I think people do have something to learn. They were two people who formed a friendship based on a love for opera, I believe. They formed a friendship that crossed the divide of their ideological and legal differences, which are very profound. It wasn’t just that Justice Scalia is conservative, he’s an originalist, meaning just trying to read the Constitution as it was originally written. She’s someone who says the Constitution is alive and breathing and growing. So they have this huge difference, but they helped each other also. They would call each other to send their opinions to each other when they wrote them. They strengthened each other, and that’s a marvelous example of humanity. Especially in this period now—where, in my view, Trump is so dug in, and it’s all about loyalty to him, and God help you if you cross him.

What do you hope people will take away from this event?

We are getting the sense that it’ll be standing-room only. I’m happy for whoever comes and am hoping we have a good turnout from the campus. I hope people get a sense of awareness for the Cabrillo Festival and her book, but also hope that people will learn a lot about how we can use the law to create change and how important the issue of liberation of women is for society. That has great currency now with the debate about reproductive freedom, for example, and in addition there are interrelated issues of race and democracy more broadly. We will be talking about those issues that she worked on, in particular the Voting Rights Act.

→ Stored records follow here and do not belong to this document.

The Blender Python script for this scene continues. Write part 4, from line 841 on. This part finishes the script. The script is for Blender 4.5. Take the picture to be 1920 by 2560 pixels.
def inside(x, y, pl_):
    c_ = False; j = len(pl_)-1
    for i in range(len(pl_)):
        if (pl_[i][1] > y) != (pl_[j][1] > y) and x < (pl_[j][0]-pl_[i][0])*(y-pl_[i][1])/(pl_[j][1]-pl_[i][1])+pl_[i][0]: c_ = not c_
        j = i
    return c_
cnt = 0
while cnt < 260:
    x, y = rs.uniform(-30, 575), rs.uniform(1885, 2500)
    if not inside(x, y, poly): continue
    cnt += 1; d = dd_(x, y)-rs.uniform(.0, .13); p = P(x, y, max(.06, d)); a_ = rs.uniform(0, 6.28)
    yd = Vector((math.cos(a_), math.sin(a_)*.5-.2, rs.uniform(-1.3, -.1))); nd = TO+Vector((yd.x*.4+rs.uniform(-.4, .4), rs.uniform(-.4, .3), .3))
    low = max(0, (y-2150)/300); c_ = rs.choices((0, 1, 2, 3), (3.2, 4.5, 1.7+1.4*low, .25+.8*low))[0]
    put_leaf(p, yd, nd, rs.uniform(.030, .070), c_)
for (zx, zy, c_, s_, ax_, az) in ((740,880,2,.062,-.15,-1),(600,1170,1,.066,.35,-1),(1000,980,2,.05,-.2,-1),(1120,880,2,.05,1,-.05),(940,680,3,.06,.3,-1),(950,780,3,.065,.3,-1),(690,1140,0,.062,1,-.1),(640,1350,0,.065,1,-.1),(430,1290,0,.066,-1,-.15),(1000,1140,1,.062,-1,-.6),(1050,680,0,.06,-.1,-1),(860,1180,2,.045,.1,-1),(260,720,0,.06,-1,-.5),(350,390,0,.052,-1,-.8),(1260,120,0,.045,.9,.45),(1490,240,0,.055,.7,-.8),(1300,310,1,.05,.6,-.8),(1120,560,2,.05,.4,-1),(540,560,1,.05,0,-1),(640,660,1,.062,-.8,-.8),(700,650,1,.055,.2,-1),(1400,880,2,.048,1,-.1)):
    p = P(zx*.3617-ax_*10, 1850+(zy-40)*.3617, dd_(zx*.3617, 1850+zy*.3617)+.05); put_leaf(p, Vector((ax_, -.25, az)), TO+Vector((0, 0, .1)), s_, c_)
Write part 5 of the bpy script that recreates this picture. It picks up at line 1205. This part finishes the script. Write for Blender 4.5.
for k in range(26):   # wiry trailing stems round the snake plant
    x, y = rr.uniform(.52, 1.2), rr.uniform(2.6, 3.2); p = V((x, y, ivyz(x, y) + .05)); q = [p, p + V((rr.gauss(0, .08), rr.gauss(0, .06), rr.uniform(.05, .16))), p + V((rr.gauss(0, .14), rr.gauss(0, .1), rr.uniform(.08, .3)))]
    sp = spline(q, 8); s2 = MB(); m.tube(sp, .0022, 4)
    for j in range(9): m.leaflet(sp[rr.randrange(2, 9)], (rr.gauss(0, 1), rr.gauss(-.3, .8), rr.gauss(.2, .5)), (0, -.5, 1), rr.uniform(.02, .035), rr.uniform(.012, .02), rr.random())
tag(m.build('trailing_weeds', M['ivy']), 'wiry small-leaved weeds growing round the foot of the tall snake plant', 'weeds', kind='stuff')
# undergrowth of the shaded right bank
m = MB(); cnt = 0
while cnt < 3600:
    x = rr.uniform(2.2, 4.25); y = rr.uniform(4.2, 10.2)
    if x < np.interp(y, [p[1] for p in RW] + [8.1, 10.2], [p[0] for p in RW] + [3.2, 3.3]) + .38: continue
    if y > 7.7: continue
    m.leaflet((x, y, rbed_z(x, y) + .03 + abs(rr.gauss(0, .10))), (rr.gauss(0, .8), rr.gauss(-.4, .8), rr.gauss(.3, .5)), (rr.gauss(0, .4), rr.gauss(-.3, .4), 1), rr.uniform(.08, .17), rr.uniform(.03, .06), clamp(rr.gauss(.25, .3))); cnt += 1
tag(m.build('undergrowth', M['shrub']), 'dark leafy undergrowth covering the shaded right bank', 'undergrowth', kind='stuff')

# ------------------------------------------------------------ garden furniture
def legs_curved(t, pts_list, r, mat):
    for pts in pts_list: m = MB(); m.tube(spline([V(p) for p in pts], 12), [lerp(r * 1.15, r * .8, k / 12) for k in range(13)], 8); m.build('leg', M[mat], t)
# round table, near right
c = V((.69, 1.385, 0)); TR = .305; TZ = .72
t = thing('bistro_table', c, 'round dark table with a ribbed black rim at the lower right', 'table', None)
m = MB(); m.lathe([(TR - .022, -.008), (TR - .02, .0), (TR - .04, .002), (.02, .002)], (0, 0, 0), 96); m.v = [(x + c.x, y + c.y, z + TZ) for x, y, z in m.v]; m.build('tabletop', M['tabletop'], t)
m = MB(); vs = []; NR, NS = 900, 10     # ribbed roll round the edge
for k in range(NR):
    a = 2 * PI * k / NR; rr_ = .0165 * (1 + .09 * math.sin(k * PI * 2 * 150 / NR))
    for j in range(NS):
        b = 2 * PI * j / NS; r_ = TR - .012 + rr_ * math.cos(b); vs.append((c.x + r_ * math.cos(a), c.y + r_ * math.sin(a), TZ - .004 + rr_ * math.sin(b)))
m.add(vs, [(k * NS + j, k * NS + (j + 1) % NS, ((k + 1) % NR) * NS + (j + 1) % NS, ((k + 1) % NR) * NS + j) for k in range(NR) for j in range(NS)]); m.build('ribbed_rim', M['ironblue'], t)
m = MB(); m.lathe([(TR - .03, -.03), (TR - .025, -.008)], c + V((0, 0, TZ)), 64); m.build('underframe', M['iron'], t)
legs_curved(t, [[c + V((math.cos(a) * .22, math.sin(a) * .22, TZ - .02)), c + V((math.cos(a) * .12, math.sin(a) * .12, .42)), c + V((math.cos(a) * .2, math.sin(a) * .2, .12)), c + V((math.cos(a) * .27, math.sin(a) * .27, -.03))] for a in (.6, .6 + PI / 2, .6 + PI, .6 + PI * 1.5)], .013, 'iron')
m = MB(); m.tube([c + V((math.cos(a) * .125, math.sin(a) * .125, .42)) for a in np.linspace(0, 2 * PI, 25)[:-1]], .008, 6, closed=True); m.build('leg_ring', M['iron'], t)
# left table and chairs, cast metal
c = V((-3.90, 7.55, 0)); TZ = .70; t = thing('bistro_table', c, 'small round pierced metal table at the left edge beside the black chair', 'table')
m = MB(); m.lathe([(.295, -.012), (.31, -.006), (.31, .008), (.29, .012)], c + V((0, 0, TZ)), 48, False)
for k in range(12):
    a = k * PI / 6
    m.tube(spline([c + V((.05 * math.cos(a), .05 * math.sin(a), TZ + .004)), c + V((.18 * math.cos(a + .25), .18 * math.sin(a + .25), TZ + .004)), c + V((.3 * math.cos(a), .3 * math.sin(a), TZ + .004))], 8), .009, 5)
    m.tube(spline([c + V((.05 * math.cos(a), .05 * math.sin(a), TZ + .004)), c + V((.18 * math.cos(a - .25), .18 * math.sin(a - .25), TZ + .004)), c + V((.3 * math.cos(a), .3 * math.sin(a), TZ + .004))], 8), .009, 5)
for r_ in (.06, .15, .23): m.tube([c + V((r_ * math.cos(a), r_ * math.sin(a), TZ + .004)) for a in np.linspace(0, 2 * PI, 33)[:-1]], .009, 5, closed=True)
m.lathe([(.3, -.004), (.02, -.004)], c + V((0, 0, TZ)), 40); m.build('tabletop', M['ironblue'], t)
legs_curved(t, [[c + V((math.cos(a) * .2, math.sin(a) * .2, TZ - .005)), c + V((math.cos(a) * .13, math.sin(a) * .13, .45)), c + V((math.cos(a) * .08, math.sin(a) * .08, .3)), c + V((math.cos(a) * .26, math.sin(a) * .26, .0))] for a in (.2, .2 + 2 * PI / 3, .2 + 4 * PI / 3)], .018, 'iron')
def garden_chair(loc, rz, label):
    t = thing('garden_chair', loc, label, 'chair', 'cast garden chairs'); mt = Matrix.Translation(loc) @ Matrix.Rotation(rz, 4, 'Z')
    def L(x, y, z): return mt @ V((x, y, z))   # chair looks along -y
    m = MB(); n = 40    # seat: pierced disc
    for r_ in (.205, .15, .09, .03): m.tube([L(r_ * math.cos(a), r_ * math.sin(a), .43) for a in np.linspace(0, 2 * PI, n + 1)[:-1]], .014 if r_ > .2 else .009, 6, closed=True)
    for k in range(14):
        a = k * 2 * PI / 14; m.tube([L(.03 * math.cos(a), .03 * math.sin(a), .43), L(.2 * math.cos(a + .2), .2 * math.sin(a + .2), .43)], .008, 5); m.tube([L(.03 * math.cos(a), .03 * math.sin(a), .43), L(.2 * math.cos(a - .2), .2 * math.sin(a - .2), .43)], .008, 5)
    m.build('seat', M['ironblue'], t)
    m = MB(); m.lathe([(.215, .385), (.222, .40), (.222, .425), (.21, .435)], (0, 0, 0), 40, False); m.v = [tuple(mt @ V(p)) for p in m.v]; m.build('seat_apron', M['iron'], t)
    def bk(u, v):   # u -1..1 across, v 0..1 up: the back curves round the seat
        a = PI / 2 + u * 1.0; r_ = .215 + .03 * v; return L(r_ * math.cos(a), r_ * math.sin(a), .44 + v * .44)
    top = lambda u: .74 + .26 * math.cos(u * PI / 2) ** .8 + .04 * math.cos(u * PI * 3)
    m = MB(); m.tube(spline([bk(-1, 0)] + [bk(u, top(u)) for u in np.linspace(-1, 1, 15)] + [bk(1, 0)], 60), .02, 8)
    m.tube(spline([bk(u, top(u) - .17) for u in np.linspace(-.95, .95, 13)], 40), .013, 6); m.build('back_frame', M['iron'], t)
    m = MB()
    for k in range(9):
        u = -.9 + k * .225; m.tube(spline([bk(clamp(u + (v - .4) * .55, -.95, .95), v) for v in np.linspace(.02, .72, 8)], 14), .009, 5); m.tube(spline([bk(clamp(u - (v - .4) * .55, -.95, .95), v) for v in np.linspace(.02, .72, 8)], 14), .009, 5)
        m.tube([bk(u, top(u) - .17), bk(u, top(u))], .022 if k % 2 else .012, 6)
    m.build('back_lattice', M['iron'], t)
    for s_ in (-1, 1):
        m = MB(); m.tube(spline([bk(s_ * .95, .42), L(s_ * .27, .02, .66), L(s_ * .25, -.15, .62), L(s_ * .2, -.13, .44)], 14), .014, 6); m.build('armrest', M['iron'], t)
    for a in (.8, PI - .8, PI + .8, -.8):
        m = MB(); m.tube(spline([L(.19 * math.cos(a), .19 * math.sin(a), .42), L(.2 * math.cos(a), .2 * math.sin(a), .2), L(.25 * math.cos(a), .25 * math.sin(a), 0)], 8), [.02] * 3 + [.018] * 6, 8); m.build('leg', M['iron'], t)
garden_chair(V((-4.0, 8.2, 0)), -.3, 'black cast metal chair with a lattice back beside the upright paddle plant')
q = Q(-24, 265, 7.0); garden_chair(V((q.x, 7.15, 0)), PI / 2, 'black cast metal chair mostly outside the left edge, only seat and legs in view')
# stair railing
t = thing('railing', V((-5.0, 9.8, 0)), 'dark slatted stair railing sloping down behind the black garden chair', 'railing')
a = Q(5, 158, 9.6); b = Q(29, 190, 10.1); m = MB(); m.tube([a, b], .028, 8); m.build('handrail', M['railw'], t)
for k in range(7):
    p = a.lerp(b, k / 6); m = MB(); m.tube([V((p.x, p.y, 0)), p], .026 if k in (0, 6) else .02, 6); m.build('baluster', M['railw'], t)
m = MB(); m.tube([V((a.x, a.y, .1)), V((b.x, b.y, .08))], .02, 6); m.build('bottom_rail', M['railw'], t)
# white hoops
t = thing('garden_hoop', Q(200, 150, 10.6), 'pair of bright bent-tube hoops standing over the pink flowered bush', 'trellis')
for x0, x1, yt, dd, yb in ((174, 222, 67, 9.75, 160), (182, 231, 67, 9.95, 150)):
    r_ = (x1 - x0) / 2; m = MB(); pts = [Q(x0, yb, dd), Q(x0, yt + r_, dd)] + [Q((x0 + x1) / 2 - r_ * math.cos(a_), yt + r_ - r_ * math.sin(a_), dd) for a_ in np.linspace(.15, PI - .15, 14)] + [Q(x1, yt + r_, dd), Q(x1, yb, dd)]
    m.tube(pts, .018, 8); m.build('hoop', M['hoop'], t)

Historically speaking, the majority of laws have been created and interpreted by white men. Do you think jurisprudence and the law are more accessible to people of color and women than they have been in the past?

I think what we have done over the years is expand what the law stands for. A very good example of that is I was very intimately involved in the Angela Davis trial back in the late ’60s and early ’70s, and we used the law. That’s the tool we had. We used it to guarantee as much of a fair trial as we possibly could. From my point of view, the law is an important avenue of struggle for social justice working in tandem with mass movements in the streets.”